**WORK TO COMPLETE:** Return all of the data exactly as written, without the pictures.

--- start ---

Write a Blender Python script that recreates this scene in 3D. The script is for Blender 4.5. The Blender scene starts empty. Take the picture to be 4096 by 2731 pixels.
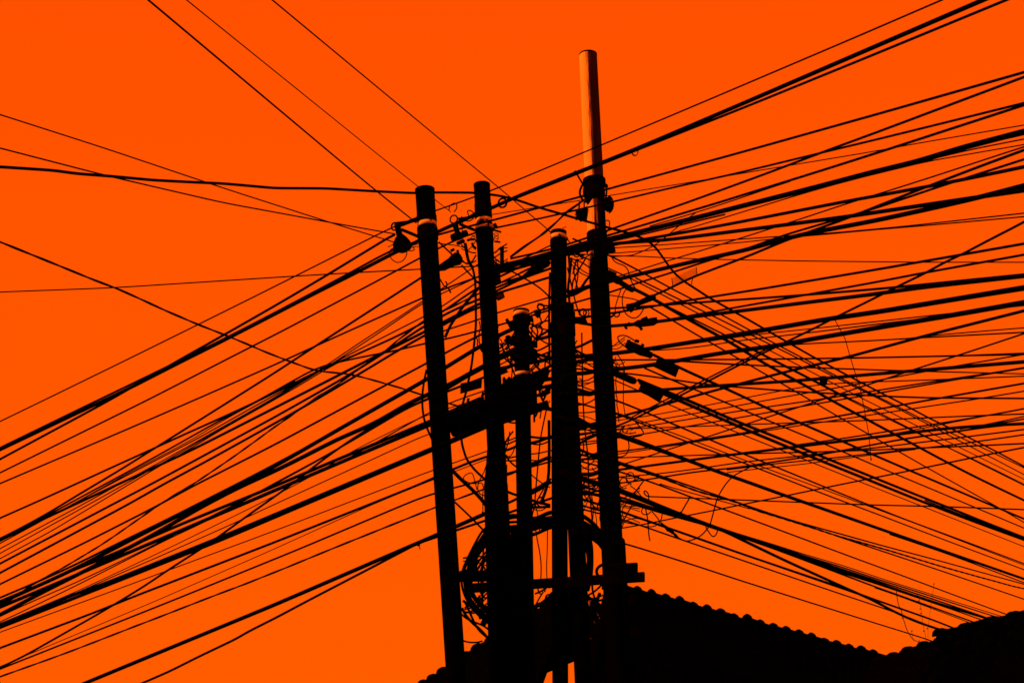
import bpy, math, random
from mathutils import Vector
random.seed(7)
R = math.radians
SC = bpy.context.scene
COL = SC.collection

# ------------------------------------------------------------------ camera
F = 50.0 / 36.0 * 4096.0            # focal length in pixels of the 4096 x 2731 picture
CX, CY = 2048.0, 1365.5
PITCH, ROLL = R(20.0), R(-3.45)
CAM = Vector((0.0, 0.0, 1.6))
FWD = Vector((0, math.cos(PITCH), math.sin(PITCH)))
U0 = Vector((0, -math.sin(PITCH), math.cos(PITCH)))
R0 = Vector((1, 0, 0))
RIGHT = R0 * math.cos(ROLL) + U0 * math.sin(ROLL)
UP = -R0 * math.sin(ROLL) + U0 * math.cos(ROLL)
cd = bpy.data.cameras.new("camera"); cam = bpy.data.objects.new("camera", cd); COL.objects.link(cam)
from mathutils import Matrix
M = Matrix(((RIGHT.x, UP.x, -FWD.x, CAM.x), (RIGHT.y, UP.y, -FWD.y, CAM.y), (RIGHT.z, UP.z, -FWD.z, CAM.z), (0, 0, 0, 1)))
cam.matrix_world = M
cd.sensor_width = 36.0; cd.sensor_fit = 'HORIZONTAL'; cd.lens = 50.0
cd.clip_start = 0.1; cd.clip_end = 5000
SC.camera = cam

# ------------------------------------------------------------------ sky
SUN_DIR = Vector((-1.0, -0.32, 0.55)).normalized()     # towards the sun
world = bpy.data.worlds.new("World"); SC.world = world; world.use_nodes = True
nt = world.node_tree; nt.nodes.clear()
wo = nt.nodes.new("ShaderNodeOutputWorld"); bg = nt.nodes.new("ShaderNodeBackground")
tc = nt.nodes.new("ShaderNodeTexCoord"); sx = nt.nodes.new("ShaderNodeSeparateXYZ")
cr = nt.nodes.new("ShaderNodeValToRGB")
nt.links.new(tc.outputs["Generated"], sx.inputs[0]); nt.links.new(sx.outputs["Z"], cr.inputs[0])
cr.color_ramp.elements[0].position = 0.0; cr.color_ramp.elements[0].color = (1.0, 0.115, 0.0, 1)
cr.color_ramp.elements[1].position = 0.75; cr.color_ramp.elements[1].color = (1.0, 0.068, 0.0, 1)
nt.links.new(cr.outputs[0], bg.inputs[0]); bg.inputs[1].default_value = 1.0
nt.links.new(bg.outputs[0], wo.inputs[0])

# ------------------------------------------------------------------ sun
sl = bpy.data.lights.new("sun", 'SUN'); so = bpy.data.objects.new("sun", sl); COL.objects.link(so)
sl.energy = 5.0; sl.angle = R(0.5); sl.color = (1.0, 0.19, 0.012)
so.rotation_euler = (-SUN_DIR).to_track_quat('-Z', 'Y').to_euler(); so.location = (-20, 0, 30)
SC.view_settings.view_transform = 'Standard'; SC.view_settings.look = 'None'
SC.view_settings.exposure = 0.0; SC.view_settings.gamma = 1.0; SC.view_settings.use_curve_mapping = False

# ------------------------------------------------------------------ materials
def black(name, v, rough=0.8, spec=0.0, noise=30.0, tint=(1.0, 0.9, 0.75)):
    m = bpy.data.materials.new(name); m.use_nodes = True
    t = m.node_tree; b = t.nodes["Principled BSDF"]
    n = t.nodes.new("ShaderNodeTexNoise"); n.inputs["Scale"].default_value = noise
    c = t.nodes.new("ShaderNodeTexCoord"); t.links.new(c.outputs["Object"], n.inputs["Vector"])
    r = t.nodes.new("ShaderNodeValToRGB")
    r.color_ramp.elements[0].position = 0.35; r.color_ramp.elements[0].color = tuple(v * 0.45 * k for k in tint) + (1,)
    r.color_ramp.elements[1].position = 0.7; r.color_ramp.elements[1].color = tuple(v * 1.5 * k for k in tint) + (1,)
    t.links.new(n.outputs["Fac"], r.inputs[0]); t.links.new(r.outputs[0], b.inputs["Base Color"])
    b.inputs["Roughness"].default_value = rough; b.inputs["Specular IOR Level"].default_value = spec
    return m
CABLE = black("black cable rubber", 0.0016)
IRON = black("blackened iron", 0.0022, noise=60)
CONC = black("tarred concrete pole", 0.0008, noise=9)
BOXM = black("black plastic housing", 0.0015)
TAGM = black("dark sheet plate", 0.0035, noise=40)
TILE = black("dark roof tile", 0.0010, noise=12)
GROUND = black("dark asphalt", 0.010, noise=3)
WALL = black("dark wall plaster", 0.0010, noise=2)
TWIG = black("dry twig", 0.010)

def pale(name, hi, lo, scale, cut=0.52, stretch=1.0):
    m = bpy.data.materials.new(name); m.use_nodes = True
    t = m.node_tree; b = t.nodes["Principled BSDF"]
    c = t.nodes.new("ShaderNodeTexCoord"); mp = t.nodes.new("ShaderNodeMapping"); mp.inputs["Scale"].default_value = (1, 1, stretch)
    t.links.new(c.outputs["Object"], mp.inputs[0])
    n = t.nodes.new("ShaderNodeTexNoise"); n.inputs["Scale"].default_value = scale; n.inputs["Detail"].default_value = 6
    t.links.new(mp.outputs[0], n.inputs["Vector"])
    r = t.nodes.new("ShaderNodeValToRGB")
    r.color_ramp.elements[0].position = cut; r.color_ramp.elements[0].color = hi + (1,)
    r.color_ramp.elements[1].position = cut + 0.1; r.color_ramp.elements[1].color = lo + (1,)
    t.links.new(n.outputs["Fac"], r.inputs[0]); t.links.new(r.outputs[0], b.inputs["Base Color"])
    b.inputs["Roughness"].default_value = 0.85; b.inputs["Specular IOR Level"].default_value = 0.0
    return m
BAND = pale("worn bright strap", (0.75, 0.62, 0.5), (0.02, 0.015, 0.01), 16, 0.54)
MORTAR = pale("pale lime mortar", (0.70, 0.55, 0.40), (0.03, 0.02, 0.015), 9, 0.52)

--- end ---

**SOLUTION TO THIS TASK:**
Write a Blender Python script that recreates this scene in 3D. The script is for Blender 4.5. The Blender scene starts empty. Take the picture to be 4096 by 2731 pixels.
import bpy, math, random
from mathutils import Vector
random.seed(7)
R = math.radians
SC = bpy.context.scene
COL = SC.collection

# ------------------------------------------------------------------ camera
F = 50.0 / 36.0 * 4096.0            # focal length in pixels of the 4096 x 2731 picture
CX, CY = 2048.0, 1365.5
PITCH, ROLL = R(20.0), R(-3.45)
CAM = Vector((0.0, 0.0, 1.6))
FWD = Vector((0, math.cos(PITCH), math.sin(PITCH)))
U0 = Vector((0, -math.sin(PITCH), math.cos(PITCH)))
R0 = Vector((1, 0, 0))
RIGHT = R0 * math.cos(ROLL) + U0 * math.sin(ROLL)
UP = -R0 * math.sin(ROLL) + U0 * math.cos(ROLL)
cd = bpy.data.cameras.new("camera"); cam = bpy.data.objects.new("camera", cd); COL.objects.link(cam)
from mathutils import Matrix
M = Matrix(((RIGHT.x, UP.x, -FWD.x, CAM.x), (RIGHT.y, UP.y, -FWD.y, CAM.y), (RIGHT.z, UP.z, -FWD.z, CAM.z), (0, 0, 0, 1)))
cam.matrix_world = M
cd.sensor_width = 36.0; cd.sensor_fit = 'HORIZONTAL'; cd.lens = 50.0
cd.clip_start = 0.1; cd.clip_end = 5000
SC.camera = cam

# ------------------------------------------------------------------ sky
SUN_DIR = Vector((-1.0, -0.32, 0.55)).normalized()     # towards the sun
world = bpy.data.worlds.new("World"); SC.world = world; world.use_nodes = True
nt = world.node_tree; nt.nodes.clear()
wo = nt.nodes.new("ShaderNodeOutputWorld"); bg = nt.nodes.new("ShaderNodeBackground")
tc = nt.nodes.new("ShaderNodeTexCoord"); sx = nt.nodes.new("ShaderNodeSeparateXYZ")
cr = nt.nodes.new("ShaderNodeValToRGB")
nt.links.new(tc.outputs["Generated"], sx.inputs[0]); nt.links.new(sx.outputs["Z"], cr.inputs[0])
cr.color_ramp.elements[0].position = 0.0; cr.color_ramp.elements[0].color = (1.0, 0.115, 0.0, 1)
cr.color_ramp.elements[1].position = 0.75; cr.color_ramp.elements[1].color = (1.0, 0.068, 0.0, 1)
nt.links.new(cr.outputs[0], bg.inputs[0]); bg.inputs[1].default_value = 1.0
nt.links.new(bg.outputs[0], wo.inputs[0])

# ------------------------------------------------------------------ sun
sl = bpy.data.lights.new("sun", 'SUN'); so = bpy.data.objects.new("sun", sl); COL.objects.link(so)
sl.energy = 5.0; sl.angle = R(0.5); sl.color = (1.0, 0.19, 0.012)
so.rotation_euler = (-SUN_DIR).to_track_quat('-Z', 'Y').to_euler(); so.location = (-20, 0, 30)
SC.view_settings.view_transform = 'Standard'; SC.view_settings.look = 'None'
SC.view_settings.exposure = 0.0; SC.view_settings.gamma = 1.0; SC.view_settings.use_curve_mapping = False

# ------------------------------------------------------------------ materials
def black(name, v, rough=0.8, spec=0.0, noise=30.0, tint=(1.0, 0.9, 0.75)):
    m = bpy.data.materials.new(name); m.use_nodes = True
    t = m.node_tree; b = t.nodes["Principled BSDF"]
    n = t.nodes.new("ShaderNodeTexNoise"); n.inputs["Scale"].default_value = noise
    c = t.nodes.new("ShaderNodeTexCoord"); t.links.new(c.outputs["Object"], n.inputs["Vector"])
    r = t.nodes.new("ShaderNodeValToRGB")
    r.color_ramp.elements[0].position = 0.35; r.color_ramp.elements[0].color = tuple(v * 0.45 * k for k in tint) + (1,)
    r.color_ramp.elements[1].position = 0.7; r.color_ramp.elements[1].color = tuple(v * 1.5 * k for k in tint) + (1,)
    t.links.new(n.outputs["Fac"], r.inputs[0]); t.links.new(r.outputs[0], b.inputs["Base Color"])
    b.inputs["Roughness"].default_value = rough; b.inputs["Specular IOR Level"].default_value = spec
    return m
CABLE = black("black cable rubber", 0.0016)
IRON = black("blackened iron", 0.0022, noise=60)
CONC = black("tarred concrete pole", 0.0008, noise=9)
BOXM = black("black plastic housing", 0.0015)
TAGM = black("dark sheet plate", 0.0035, noise=40)
TILE = black("dark roof tile", 0.0010, noise=12)
GROUND = black("dark asphalt", 0.010, noise=3)
WALL = black("dark wall plaster", 0.0010, noise=2)
TWIG = black("dry twig", 0.010)

def pale(name, hi, lo, scale, cut=0.52, stretch=1.0):
    m = bpy.data.materials.new(name); m.use_nodes = True
    t = m.node_tree; b = t.nodes["Principled BSDF"]
    c = t.nodes.new("ShaderNodeTexCoord"); mp = t.nodes.new("ShaderNodeMapping"); mp.inputs["Scale"].default_value = (1, 1, stretch)
    t.links.new(c.outputs["Object"], mp.inputs[0])
    n = t.nodes.new("ShaderNodeTexNoise"); n.inputs["Scale"].default_value = scale; n.inputs["Detail"].default_value = 6
    t.links.new(mp.outputs[0], n.inputs["Vector"])
    r = t.nodes.new("ShaderNodeValToRGB")
    r.color_ramp.elements[0].position = cut; r.color_ramp.elements[0].color = hi + (1,)
    r.color_ramp.elements[1].position = cut + 0.1; r.color_ramp.elements[1].color = lo + (1,)
    t.links.new(n.outputs["Fac"], r.inputs[0]); t.links.new(r.outputs[0], b.inputs["Base Color"])
    b.inputs["Roughness"].default_value = 0.85; b.inputs["Specular IOR Level"].default_value = 0.0
    return m
BAND = pale("worn bright strap", (0.75, 0.62, 0.5), (0.02, 0.015, 0.01), 16, 0.54)
MORTAR = pale("pale lime mortar", (0.70, 0.55, 0.40), (0.03, 0.02, 0.015), 9, 0.52)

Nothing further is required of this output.